5月6日に欧州委員会がデジタル戦略の新方針を発表した。
欧州の経済活動にとって、またその産業基盤の現代化にとって、インターネットは核心的な存在となっている。過去5年間、欧州がマクロ経済的な課題に苦慮している間、米国とアジアはデジタル化の利益を享受してきた。
プラムコンサルティング社の調査では、この5年間、情報通信技術(ICT)は米国の生産性向上に年平均で1.6%近く寄与してきたという。欧州の2倍の数値だ。米国では全投資額の5%がICT分野に流れる一方、欧州ではそれが2%でしかないことを考えれば、こうした寄与率の違いも驚くには当たらないのかもしれない。
大胆な規制緩和が必須
「欧州はGDP(国内総生産)全体に対する比率では米国よりも多く投資しているが、インターネットやICTに対する比率ではそうではない」(プラム社)
最も前向きな解決方法は、多少齟齬(そご)が生じるとしても、インターネットを受け入れてしまうことだ。お役所的な規制を撤廃して、すべての企業が5億人の共同市場で商品やサービスを売れるようにすることだ。現在、欧州企業は欧州連合(EU)加盟28カ国分の規制に対処しなければならない。これでは、EU内で国境を越えてオンラインで買い物をする消費者が15%しかいないのは当然ともいえる。

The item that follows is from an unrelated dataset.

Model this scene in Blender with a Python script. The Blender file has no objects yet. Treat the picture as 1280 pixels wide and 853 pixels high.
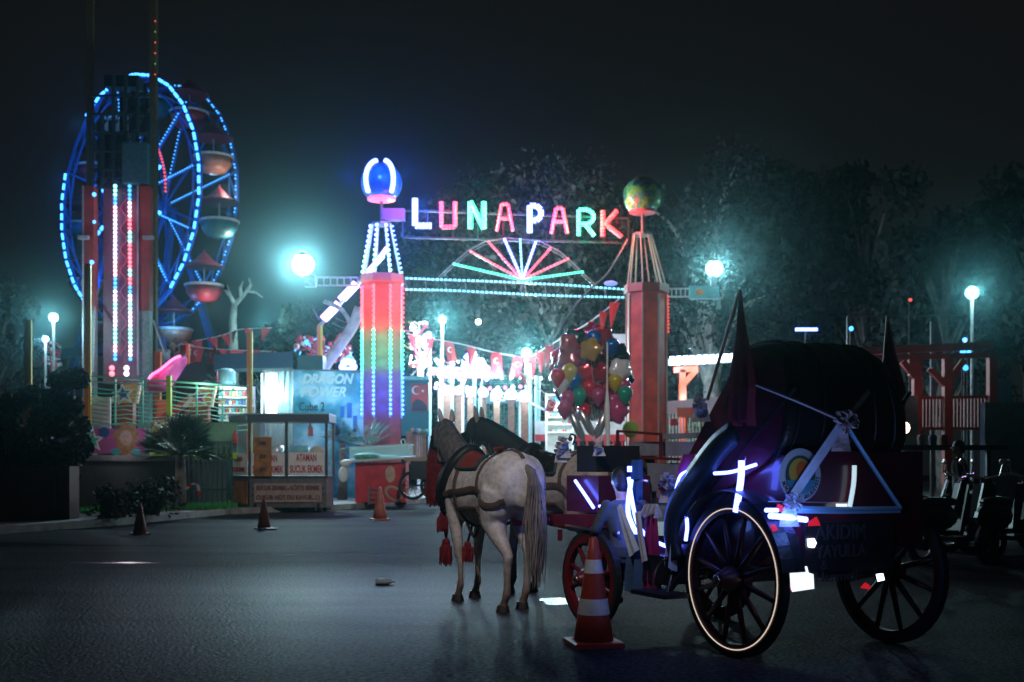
import bpy, math, random
import numpy as np
from mathutils import Vector, Matrix
from mathutils.bvhtree import BVHTree
random.seed(7); RNG = np.random.default_rng(5)
V = Vector; PI = math.pi
S = bpy.context.scene; COL = S.collection
F = 1400.0; CX = 640.0; HY = 580.0; H = 1.25

def P(px, py, d):                      # point on the camera ray of a photo pixel at distance d
    return V(((px - CX) * d / F, d, H + (HY - py) * d / F))
def gd(py): return H * F / (py - HY)   # distance of a ground point seen at row py
def G(px, d): return V(((px - CX) * d / F, d, 0))

# ---------------------------------------------------------------- materials
MATS = {}
def mat(name, col, rough=.6, metal=0., var=0., scale=8., bump=0., bscale=None, emis=None, es=0., spec=.5, trans=0., alpha=1., sheen=0, coat=0.):
    if name in MATS: return MATS[name]
    m = bpy.data.materials.new(name); m.use_nodes = True
    nt = m.node_tree; b = nt.nodes['Principled BSDF']
    b.inputs['Base Color'].default_value = (*col, 1)
    b.inputs['Roughness'].default_value = rough; b.inputs['Metallic'].default_value = metal
    b.inputs['Specular IOR Level'].default_value = spec
    b.inputs['Transmission Weight'].default_value = trans; b.inputs['Alpha'].default_value = alpha
    b.inputs['Coat Weight'].default_value = coat
    if emis is not None:
        b.inputs['Emission Color'].default_value = (*emis, 1); b.inputs['Emission Strength'].default_value = es
        m.cycles.emission_sampling = 'NONE'
    if var or bump:
        tc = nt.nodes.new('ShaderNodeTexCoord'); n = nt.nodes.new('ShaderNodeTexNoise')
        n.inputs['Scale'].default_value = scale; n.inputs['Detail'].default_value = 5
        nt.links.new(tc.outputs['Object'], n.inputs['Vector'])
        if var:
            r = nt.nodes.new('ShaderNodeValToRGB')
            r.color_ramp.elements[0].position = .3; r.color_ramp.elements[1].position = .7
            r.color_ramp.elements[0].color = (*[c * (1 - var) for c in col], 1)
            r.color_ramp.elements[1].color = (*[min(1, c * (1 + var)) for c in col], 1)
            nt.links.new(n.outputs['Fac'], r.inputs['Fac']); nt.links.new(r.outputs['Color'], b.inputs['Base Color'])
        if bump:
            n2 = nt.nodes.new('ShaderNodeTexNoise'); n2.inputs['Scale'].default_value = bscale or scale * 4; n2.inputs['Detail'].default_value = 3
            nt.links.new(tc.outputs['Object'], n2.inputs['Vector'])
            bp = nt.nodes.new('ShaderNodeBump'); bp.inputs['Strength'].default_value = bump; bp.inputs['Distance'].default_value = .02
            nt.links.new(n2.outputs['Fac'], bp.inputs['Height']); nt.links.new(bp.outputs['Normal'], b.inputs['Normal'])
    MATS[name] = m; return m
def emi(name, col, s): return mat(name, tuple(min(.8, c * .5 + .1) for c in col), .4, emis=col, es=s)

LB = emi('led_blue', (.10, .30, 1.), 16)          # blue LED
LBW = emi('led_blue_white', (.085, .13, 1.), 14)
LBF = emi('led_wheel_blue', (.04, .26, 1.), 6)
LBD = emi('led_small_blue', (.06, .40, 1.), 2.4)
LR = emi('led_red', (1., .07, .09), 3)
LRD = emi('led_red_dim', (1., .08, .06), 1.4)
LP = emi('led_pink', (1., .16, .45), 3)
LG = emi('led_green', (.08, 1., .6), 3)
LC = emi('led_cyan', (.16, .75, 1.), 2.6)
LW = emi('led_white', (.6, .75, 1.), 7)
LV = emi('led_violet', (.42, .22, 1.), 8)
LAMP = emi('lamp_glow', (.28, .88, 1.), 22)
BULB = emi('bulb_glow', (.45, .62, 1.), 6)
WARM = emi('warm_bulb', (1., .62, .4), 8)
DK = mat('dark_metal', (.03, .032, .035), .5, .4, var=.3)
BLK = mat('black_plastic', (.014, .014, .016), .45)
GREY = mat('grey_metal', (.22, .23, .24), .45, .7, var=.25)
GALV = mat('galvanised_pole', (.42, .45, .46), .45, .5, var=.2)
TEALP = mat('teal_paint', (.12, .42, .40), .5, var=.2)
WHT = mat('white_paint', (.75, .76, .76), .55, var=.12, scale=5)
CHROME = mat('chrome', (.7, .6, .5), .2, 1.)

# ---------------------------------------------------------------- mesh builder
class MB:
    def __init__(s): s.v = []; s.f = []; s.mi = []; s.m = 0
    def add(s, vs, fs):
        o = len(s.v); s.v += [tuple(x) for x in vs]; s.f += [tuple(i + o for i in f) for f in fs]; s.mi += [s.m] * len(fs); return s
    def box(s, c, d, M=None, rz=0.):
        c = V(c); R = M if M is not None else Matrix.Rotation(rz, 3, 'Z')
        vs = [c + R @ V((sx * d[0] / 2, sy * d[1] / 2, sz * d[2] / 2)) for sx in (-1, 1) for sy in (-1, 1) for sz in (-1, 1)]
        return s.add(vs, [(0, 1, 3, 2), (4, 6, 7, 5), (0, 4, 5, 1), (2, 3, 7, 6), (0, 2, 6, 4), (1, 5, 7, 3)])
    def bar(s, p, q, w, h=None, up=(0, 0, 1)):
        p, q = V(p), V(q); h = h or w; z = (q - p); L = z.length
        if L < 1e-6: return s
        z.normalize(); x = z.cross(V(up))
        if x.length < 1e-3: x = z.cross(V((1, 0, 0)))
        x.normalize(); y = z.cross(x)
        M = Matrix((x, y, z)).transposed()
        return s.box((p + q) / 2, (w, h, L), M)
    def tube(s, pts, r, n=8, cap=True, closed=False):
        pts = [V(p) for p in pts]; k = len(pts); rs = r if isinstance(r, (list, tuple)) else [r] * k
        rings = []; ref = None
        for i in range(k):
            a = pts[(i - 1) % k] if (i > 0 or closed) else pts[i]; b = pts[(i + 1) % k] if (i < k - 1 or closed) else pts[i]
            t = (b - a); t = t.normalized() if t.length > 1e-9 else V((0, 0, 1))
            if ref is None:
                ref = t.cross(V((0, 0, 1)))
                if ref.length < .05: ref = t.cross(V((1, 0, 0)))
            ref = (ref - t * ref.dot(t)).normalized(); y = t.cross(ref)
            rings.append([pts[i] + (ref * math.cos(2 * PI * j / n) + y * math.sin(2 * PI * j / n)) * rs[i] for j in range(n)])
        return s.loft(rings, cap=cap and not closed, wrap=closed)
    def loft(s, rings, cap=True, wrap=False, closed=True):
        n = len(rings[0]); k = len(rings); vs = [p for r in rings for p in r]; fs = []
        for i in range(k if wrap else k - 1):
            i2 = (i + 1) % k
            for j in range(n if closed else n - 1):
                j2 = (j + 1) % n; fs.append((i * n + j, i * n + j2, i2 * n + j2, i2 * n + j))
        if cap and closed:
            fs.append(tuple(range(n))[::-1]); fs.append(tuple((k - 1) * n + j for j in range(n)))
        return s.add(vs, fs)
    def ball(s, c, r, n=10, m=7, M=None):
        c = V(c); r = r if isinstance(r, (tuple, list)) else (r, r, r); R = M or Matrix.Identity(3)
        vs = [c + R @ V((0, 0, r[2]))]
        for i in range(1, m):
            a = PI * i / m
            for j in range(n):
                b = 2 * PI * j / n; vs.append(c + R @ V((r[0] * math.sin(a) * math.cos(b), r[1] * math.sin(a) * math.sin(b), r[2] * math.cos(a))))
        vs.append(c - R @ V((0, 0, r[2]))); fs = [(0, 1 + j, 1 + (j + 1) % n) for j in range(n)]
        for i in range(m - 2):
            for j in range(n):
                a = 1 + i * n; fs.append((a + j, a + n + j, a + n + (j + 1) % n, a + (j + 1) % n))
        L = len(vs) - 1; a = 1 + (m - 2) * n
        fs += [(L, a + (j + 1) % n, a + j) for j in range(n)]
        return s.add(vs, fs)
    def lathe(s, prof, c=(0, 0, 0), n=16, M=None, cap=True):
        c = V(c); R = M or Matrix.Identity(3)
        return s.loft([[c + R @ V((r * math.cos(2 * PI * j / n), r * math.sin(2 * PI * j / n), z)) for j in range(n)] for r, z in prof], cap=cap)
    def prism(s, poly, ext):
        ext = V(ext); poly = [V(p) for p in poly]; n = len(poly)
        return s.add(poly + [p + ext for p in poly], [tuple(range(n))[::-1], tuple(range(n, 2 * n))] + [(i, (i + 1) % n, n + (i + 1) % n, n + i) for i in range(n)])
    def caps(s, p, q, r1, r2, n=10):      # tapered capsule
        p, q = V(p), V(q); s.ball(p, r1, n, 6); s.ball(q, r2, n, 6); s.tube([p, q], [r1, r2], n); return s
    def text(s, t, M, size=1., depth=.01, bold=0., shear=0., align='CENTER', width=None):
        cu = bpy.data.curves.new('t', 'FONT'); cu.body = t; cu.size = size; cu.extrude = depth / 2; cu.offset = bold; cu.shear = shear
        cu.align_x = align; cu.align_y = 'CENTER'; cu.resolution_u = 3
        o = bpy.data.objects.new('t', cu); COL.objects.link(o)
        dg = bpy.context.evaluated_depsgraph_get(); me = bpy.data.meshes.new_from_object(o.evaluated_get(dg))
        xs = [v.co.x for v in me.vertices] or [0]; w = max(xs) - min(xs) or 1; k = (width / w) if width else 1
        s.add([M @ V((v.co.x * k, v.co.y, v.co.z)) for v in me.vertices], [tuple(p.vertices) for p in me.polygons])
        bpy.data.objects.remove(o); bpy.data.curves.remove(cu); bpy.data.meshes.remove(me); return s
    def dots(s, pts, sp, r, n=6, col=None, elong=1.):  # a row of LED domes along a polyline
        pts = [V(p) for p in pts]; i0 = 0
        for a, b in zip(pts, pts[1:]):
            L = (b - a).length; k = max(1, int(round(L / sp))); t = (b - a).normalized()
            for i in range(k):
                c = a + (b - a) * ((i + .5) / k)
                if col: s.m = col(i0, c)
                if elong > 1: s.tube([c - t * sp * .5 * min(.95, elong - 1), c + t * sp * .5 * min(.95, elong - 1)], r, n)
                else: s.ball(c, r, n, 4)
                i0 += 1
        return s
    def mesh(s, name, mats=None, smooth=False):
        me = bpy.data.meshes.new(name); me.from_pydata([tuple(v) for v in s.v], [], s.f)
        for m in (mats if isinstance(mats, (list, tuple)) else [mats] if mats else []): me.materials.append(m)
        me.polygons.foreach_set('material_index', s.mi)
        if smooth: me.polygons.foreach_set('use_smooth', [True] * len(s.f))
        me.update(); return me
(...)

インターネットから最大限に恩恵を受けるのであれば、EUはグローバルな競争相手から地元産業を守る考えを捨て、ストックホルムから、ソウルから、サンフランシスコからと、投資元にこだわらずすべての投資を歓迎するべきだ。
欧州はまた、通信ネットワークの卸売事業への無差別的な参入を保証し、消費者や企業が利用する通信サービスやオンラインサービスを選択できるようにするべきだ。同様にEUは、たとえばデータ転送に関する「セーフハーバー」原則の改善について、米国との交渉を妥結させるべきだ。